Abstract

The preparedness of national and local authorities for extreme hydrometeorological events could alleviate the impacts in many socioeconomical sectors. A statistical tool for the prediction or assessment of extreme precipitation probabilities caused by the presence of Tropical Cyclones (TCs) in the surrounding oceans of Central America is presented. The model is based in fitting precipitation probability distributions associated with the location of the TCs. The probabilities of medium, high, and very high levels of extreme rain and associated with the observed precipitation of the 60, 75, and 90 percentiles, are displayed in a map which can be used (with other tools) to issue alerts by emergency and response authorities. Impacts related to TCs can be classified in direct or indirect. In the case when the TCs are located in the Caribbean/Atlantic basin, there is a critical configuration near the Gulf of Honduras that drives both high probabilities of direct (in the northern countries) and indirect (in the southern countries) extreme precipitation. In the Eastern Tropical Pacific TC locations, probabilities of indirect impacts are usually lower than for the Caribbean/Atlantic.

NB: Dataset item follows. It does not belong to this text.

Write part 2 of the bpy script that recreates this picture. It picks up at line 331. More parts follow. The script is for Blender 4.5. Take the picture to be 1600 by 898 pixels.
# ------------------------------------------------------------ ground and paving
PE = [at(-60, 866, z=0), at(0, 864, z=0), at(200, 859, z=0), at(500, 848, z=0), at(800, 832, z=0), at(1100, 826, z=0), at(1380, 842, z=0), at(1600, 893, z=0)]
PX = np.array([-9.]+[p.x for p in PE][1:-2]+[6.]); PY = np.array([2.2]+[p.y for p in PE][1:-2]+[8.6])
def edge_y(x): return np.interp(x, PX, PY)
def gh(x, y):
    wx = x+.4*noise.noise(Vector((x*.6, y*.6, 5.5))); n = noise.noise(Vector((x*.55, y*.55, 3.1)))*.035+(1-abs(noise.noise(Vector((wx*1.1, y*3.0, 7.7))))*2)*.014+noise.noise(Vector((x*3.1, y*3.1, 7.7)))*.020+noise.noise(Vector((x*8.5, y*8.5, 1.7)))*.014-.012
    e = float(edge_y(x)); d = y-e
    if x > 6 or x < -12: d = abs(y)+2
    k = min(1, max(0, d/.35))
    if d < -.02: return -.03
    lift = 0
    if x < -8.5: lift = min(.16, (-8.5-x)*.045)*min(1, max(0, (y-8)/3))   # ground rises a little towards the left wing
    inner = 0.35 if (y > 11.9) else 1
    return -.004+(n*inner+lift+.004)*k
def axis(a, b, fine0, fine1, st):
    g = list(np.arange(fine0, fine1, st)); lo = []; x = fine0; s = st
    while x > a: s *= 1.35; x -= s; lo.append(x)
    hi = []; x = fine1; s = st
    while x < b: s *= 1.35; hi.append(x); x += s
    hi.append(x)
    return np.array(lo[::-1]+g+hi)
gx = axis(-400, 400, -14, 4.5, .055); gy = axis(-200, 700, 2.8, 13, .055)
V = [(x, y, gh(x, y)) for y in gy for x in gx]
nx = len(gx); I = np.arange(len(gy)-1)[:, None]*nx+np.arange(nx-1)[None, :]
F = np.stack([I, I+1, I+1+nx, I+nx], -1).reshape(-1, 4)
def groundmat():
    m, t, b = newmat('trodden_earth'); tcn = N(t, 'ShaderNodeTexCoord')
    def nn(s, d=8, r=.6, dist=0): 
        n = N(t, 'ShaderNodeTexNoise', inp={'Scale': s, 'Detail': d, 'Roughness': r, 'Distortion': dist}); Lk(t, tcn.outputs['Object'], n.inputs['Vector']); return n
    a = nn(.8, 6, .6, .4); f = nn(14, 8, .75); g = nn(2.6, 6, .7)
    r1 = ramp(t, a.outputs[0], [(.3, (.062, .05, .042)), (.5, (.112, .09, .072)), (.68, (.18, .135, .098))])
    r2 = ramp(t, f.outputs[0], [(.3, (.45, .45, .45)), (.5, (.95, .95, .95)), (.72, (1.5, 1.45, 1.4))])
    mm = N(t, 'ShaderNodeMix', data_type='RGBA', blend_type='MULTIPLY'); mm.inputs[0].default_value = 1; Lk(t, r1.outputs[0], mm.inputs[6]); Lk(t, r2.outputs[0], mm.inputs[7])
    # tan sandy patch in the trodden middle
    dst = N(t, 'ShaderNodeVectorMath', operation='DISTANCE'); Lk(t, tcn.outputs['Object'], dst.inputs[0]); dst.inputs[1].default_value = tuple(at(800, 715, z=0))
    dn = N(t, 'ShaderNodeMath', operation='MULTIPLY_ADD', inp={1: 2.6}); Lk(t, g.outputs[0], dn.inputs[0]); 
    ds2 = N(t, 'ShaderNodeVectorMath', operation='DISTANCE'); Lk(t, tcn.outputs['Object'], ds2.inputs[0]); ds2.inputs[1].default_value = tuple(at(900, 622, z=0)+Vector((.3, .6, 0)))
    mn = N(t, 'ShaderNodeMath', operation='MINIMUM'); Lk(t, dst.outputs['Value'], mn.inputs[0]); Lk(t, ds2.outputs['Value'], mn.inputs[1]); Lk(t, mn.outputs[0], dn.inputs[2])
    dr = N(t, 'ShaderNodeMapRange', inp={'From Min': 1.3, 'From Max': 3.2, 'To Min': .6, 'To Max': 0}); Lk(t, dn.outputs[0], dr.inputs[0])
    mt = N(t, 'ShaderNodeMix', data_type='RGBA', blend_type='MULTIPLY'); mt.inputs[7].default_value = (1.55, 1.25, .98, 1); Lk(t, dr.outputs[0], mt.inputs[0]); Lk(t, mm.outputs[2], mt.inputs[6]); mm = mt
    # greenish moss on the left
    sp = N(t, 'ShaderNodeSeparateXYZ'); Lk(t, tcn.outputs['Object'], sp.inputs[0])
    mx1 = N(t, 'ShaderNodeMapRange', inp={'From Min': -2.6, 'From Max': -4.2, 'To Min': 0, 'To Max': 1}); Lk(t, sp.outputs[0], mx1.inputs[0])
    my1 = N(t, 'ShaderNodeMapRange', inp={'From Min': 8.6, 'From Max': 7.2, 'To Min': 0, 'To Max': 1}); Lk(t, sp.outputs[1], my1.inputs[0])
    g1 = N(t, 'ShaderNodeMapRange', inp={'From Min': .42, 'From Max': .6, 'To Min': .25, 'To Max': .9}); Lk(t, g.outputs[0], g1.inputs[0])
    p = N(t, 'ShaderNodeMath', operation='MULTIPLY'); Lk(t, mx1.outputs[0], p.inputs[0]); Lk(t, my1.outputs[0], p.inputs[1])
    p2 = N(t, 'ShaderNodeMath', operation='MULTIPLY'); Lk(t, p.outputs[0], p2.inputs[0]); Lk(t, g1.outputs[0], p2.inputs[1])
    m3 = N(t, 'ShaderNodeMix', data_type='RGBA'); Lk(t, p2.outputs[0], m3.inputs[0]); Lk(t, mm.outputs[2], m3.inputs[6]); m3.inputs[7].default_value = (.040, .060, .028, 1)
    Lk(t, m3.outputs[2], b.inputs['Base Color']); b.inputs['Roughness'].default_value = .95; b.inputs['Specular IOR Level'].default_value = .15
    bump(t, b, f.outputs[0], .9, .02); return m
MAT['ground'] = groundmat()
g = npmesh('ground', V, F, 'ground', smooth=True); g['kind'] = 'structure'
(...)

This is related to the usual trajectories in this former basin, that move away from the continent. Both, in Caribbean/Atlantic and Eastern Tropical Pacific’s TCs, the probabilities of indirect effects usually are higher in the Pacific slope of the isthmus than in the Caribbean. Here we present one tool that can be used with others analyses by emergency officials to determine the locations where alerts of extreme weather must be issued to prevent human life’s lost.